* _What to produce_
Write out the material below again, unchanged.

* _Supplied information_
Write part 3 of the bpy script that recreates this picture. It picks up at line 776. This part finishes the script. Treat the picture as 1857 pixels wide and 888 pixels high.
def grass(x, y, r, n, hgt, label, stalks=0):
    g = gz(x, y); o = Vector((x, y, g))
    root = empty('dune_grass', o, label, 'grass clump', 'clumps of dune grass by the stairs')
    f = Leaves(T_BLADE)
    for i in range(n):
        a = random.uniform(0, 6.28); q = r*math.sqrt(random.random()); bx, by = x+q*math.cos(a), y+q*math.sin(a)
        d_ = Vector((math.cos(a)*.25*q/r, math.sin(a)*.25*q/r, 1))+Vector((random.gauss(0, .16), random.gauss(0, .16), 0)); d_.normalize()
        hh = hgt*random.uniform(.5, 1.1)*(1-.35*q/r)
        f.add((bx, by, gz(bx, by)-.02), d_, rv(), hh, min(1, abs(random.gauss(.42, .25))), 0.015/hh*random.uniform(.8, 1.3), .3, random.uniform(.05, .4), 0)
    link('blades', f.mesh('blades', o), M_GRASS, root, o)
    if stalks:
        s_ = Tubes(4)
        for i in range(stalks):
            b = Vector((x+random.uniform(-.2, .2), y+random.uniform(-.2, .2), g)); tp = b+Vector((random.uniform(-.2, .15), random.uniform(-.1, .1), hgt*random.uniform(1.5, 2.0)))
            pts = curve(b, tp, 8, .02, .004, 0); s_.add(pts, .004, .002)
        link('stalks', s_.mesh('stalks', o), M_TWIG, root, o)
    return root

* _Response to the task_
Write part 3 of the bpy script that recreates this picture. It picks up at line 776. This part finishes the script. Treat the picture as 1857 pixels wide and 888 pixels high.
def grass(x, y, r, n, hgt, label, stalks=0):
    g = gz(x, y); o = Vector((x, y, g))
    root = empty('dune_grass', o, label, 'grass clump', 'clumps of dune grass by the stairs')
    f = Leaves(T_BLADE)
    for i in range(n):
        a = random.uniform(0, 6.28); q = r*math.sqrt(random.random()); bx, by = x+q*math.cos(a), y+q*math.sin(a)
        d_ = Vector((math.cos(a)*.25*q/r, math.sin(a)*.25*q/r, 1))+Vector((random.gauss(0, .16), random.gauss(0, .16), 0)); d_.normalize()
        hh = hgt*random.uniform(.5, 1.1)*(1-.35*q/r)
        f.add((bx, by, gz(bx, by)-.02), d_, rv(), hh, min(1, abs(random.gauss(.42, .25))), 0.015/hh*random.uniform(.8, 1.3), .3, random.uniform(.05, .4), 0)
    link('blades', f.mesh('blades', o), M_GRASS, root, o)
    if stalks:
        s_ = Tubes(4)
        for i in range(stalks):
            b = Vector((x+random.uniform(-.2, .2), y+random.uniform(-.2, .2), g)); tp = b+Vector((random.uniform(-.2, .15), random.uniform(-.1, .1), hgt*random.uniform(1.5, 2.0)))
            pts = curve(b, tp, 8, .02, .004, 0); s_.add(pts, .004, .002)
        link('stalks', s_.mesh('stalks', o), M_TWIG, root, o)
    return root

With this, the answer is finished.